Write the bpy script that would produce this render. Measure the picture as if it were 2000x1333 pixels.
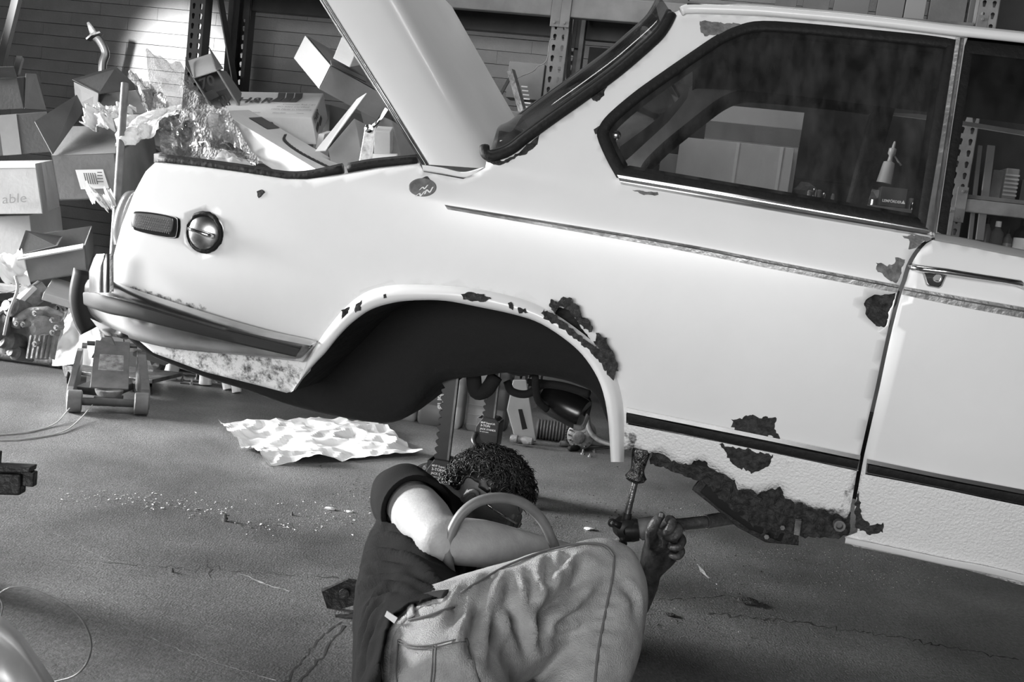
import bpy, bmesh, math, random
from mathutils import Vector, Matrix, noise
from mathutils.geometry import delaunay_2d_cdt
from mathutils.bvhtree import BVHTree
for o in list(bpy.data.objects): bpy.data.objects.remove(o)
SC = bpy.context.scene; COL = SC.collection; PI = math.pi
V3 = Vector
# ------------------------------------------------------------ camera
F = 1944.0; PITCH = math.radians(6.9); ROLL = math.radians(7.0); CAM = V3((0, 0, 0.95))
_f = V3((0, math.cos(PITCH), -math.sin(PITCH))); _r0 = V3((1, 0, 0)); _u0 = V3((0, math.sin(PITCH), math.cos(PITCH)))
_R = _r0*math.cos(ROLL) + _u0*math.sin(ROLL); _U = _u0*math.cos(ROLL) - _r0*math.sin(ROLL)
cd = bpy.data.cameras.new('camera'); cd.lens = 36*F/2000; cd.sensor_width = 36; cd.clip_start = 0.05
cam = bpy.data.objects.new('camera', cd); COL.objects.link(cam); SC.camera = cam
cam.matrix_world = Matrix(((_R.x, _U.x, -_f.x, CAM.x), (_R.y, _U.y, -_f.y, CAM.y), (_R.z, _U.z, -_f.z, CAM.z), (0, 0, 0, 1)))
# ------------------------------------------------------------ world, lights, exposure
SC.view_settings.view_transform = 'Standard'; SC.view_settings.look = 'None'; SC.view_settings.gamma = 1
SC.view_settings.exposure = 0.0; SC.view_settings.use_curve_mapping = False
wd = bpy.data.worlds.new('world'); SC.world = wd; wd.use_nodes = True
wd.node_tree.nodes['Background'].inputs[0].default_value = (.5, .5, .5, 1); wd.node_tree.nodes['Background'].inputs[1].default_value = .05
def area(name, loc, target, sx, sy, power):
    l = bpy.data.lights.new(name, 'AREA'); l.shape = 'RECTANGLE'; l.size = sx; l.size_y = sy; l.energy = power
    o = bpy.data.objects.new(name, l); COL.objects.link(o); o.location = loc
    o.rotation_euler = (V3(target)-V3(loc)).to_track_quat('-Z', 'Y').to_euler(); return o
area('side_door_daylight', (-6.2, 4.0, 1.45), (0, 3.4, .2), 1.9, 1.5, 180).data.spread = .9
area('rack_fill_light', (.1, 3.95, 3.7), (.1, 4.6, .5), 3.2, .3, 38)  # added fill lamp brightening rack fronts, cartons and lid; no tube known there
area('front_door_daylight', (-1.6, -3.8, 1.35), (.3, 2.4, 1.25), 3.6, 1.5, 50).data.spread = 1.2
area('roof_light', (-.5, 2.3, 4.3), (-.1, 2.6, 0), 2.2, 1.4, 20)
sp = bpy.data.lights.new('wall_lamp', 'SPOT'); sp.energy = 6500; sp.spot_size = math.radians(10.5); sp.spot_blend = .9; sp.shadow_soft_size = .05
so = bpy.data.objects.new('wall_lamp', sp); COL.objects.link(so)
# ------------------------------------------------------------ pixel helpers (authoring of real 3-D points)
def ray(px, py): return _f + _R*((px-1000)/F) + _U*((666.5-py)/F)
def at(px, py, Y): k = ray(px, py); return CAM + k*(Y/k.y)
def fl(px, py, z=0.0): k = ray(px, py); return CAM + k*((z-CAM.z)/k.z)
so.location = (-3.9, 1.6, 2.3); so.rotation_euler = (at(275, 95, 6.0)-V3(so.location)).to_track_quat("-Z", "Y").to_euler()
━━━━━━
* Short task:
Leave out the pictures and restate everything else word for word.

* Written reply:
Write the bpy script that would produce this render. Measure the picture as if it were 2000x1333 pixels.
import bpy, bmesh, math, random
from mathutils import Vector, Matrix, noise
from mathutils.geometry import delaunay_2d_cdt
from mathutils.bvhtree import BVHTree
for o in list(bpy.data.objects): bpy.data.objects.remove(o)
SC = bpy.context.scene; COL = SC.collection; PI = math.pi
V3 = Vector
# ------------------------------------------------------------ camera
F = 1944.0; PITCH = math.radians(6.9); ROLL = math.radians(7.0); CAM = V3((0, 0, 0.95))
_f = V3((0, math.cos(PITCH), -math.sin(PITCH))); _r0 = V3((1, 0, 0)); _u0 = V3((0, math.sin(PITCH), math.cos(PITCH)))
_R = _r0*math.cos(ROLL) + _u0*math.sin(ROLL); _U = _u0*math.cos(ROLL) - _r0*math.sin(ROLL)
cd = bpy.data.cameras.new('camera'); cd.lens = 36*F/2000; cd.sensor_width = 36; cd.clip_start = 0.05
cam = bpy.data.objects.new('camera', cd); COL.objects.link(cam); SC.camera = cam
cam.matrix_world = Matrix(((_R.x, _U.x, -_f.x, CAM.x), (_R.y, _U.y, -_f.y, CAM.y), (_R.z, _U.z, -_f.z, CAM.z), (0, 0, 0, 1)))
# ------------------------------------------------------------ world, lights, exposure
SC.view_settings.view_transform = 'Standard'; SC.view_settings.look = 'None'; SC.view_settings.gamma = 1
SC.view_settings.exposure = 0.0; SC.view_settings.use_curve_mapping = False
wd = bpy.data.worlds.new('world'); SC.world = wd; wd.use_nodes = True
wd.node_tree.nodes['Background'].inputs[0].default_value = (.5, .5, .5, 1); wd.node_tree.nodes['Background'].inputs[1].default_value = .05
def area(name, loc, target, sx, sy, power):
    l = bpy.data.lights.new(name, 'AREA'); l.shape = 'RECTANGLE'; l.size = sx; l.size_y = sy; l.energy = power
    o = bpy.data.objects.new(name, l); COL.objects.link(o); o.location = loc
    o.rotation_euler = (V3(target)-V3(loc)).to_track_quat('-Z', 'Y').to_euler(); return o
area('side_door_daylight', (-6.2, 4.0, 1.45), (0, 3.4, .2), 1.9, 1.5, 180).data.spread = .9
area('rack_fill_light', (.1, 3.95, 3.7), (.1, 4.6, .5), 3.2, .3, 38)  # added fill lamp brightening rack fronts, cartons and lid; no tube known there
area('front_door_daylight', (-1.6, -3.8, 1.35), (.3, 2.4, 1.25), 3.6, 1.5, 50).data.spread = 1.2
area('roof_light', (-.5, 2.3, 4.3), (-.1, 2.6, 0), 2.2, 1.4, 20)
sp = bpy.data.lights.new('wall_lamp', 'SPOT'); sp.energy = 6500; sp.spot_size = math.radians(10.5); sp.spot_blend = .9; sp.shadow_soft_size = .05
so = bpy.data.objects.new('wall_lamp', sp); COL.objects.link(so)
# ------------------------------------------------------------ pixel helpers (authoring of real 3-D points)
def ray(px, py): return _f + _R*((px-1000)/F) + _U*((666.5-py)/F)
def at(px, py, Y): k = ray(px, py); return CAM + k*(Y/k.y)
def fl(px, py, z=0.0): k = ray(px, py); return CAM + k*((z-CAM.z)/k.z)
so.location = (-3.9, 1.6, 2.3); so.rotation_euler = (at(275, 95, 6.0)-V3(so.location)).to_track_quat("-Z", "Y").to_euler()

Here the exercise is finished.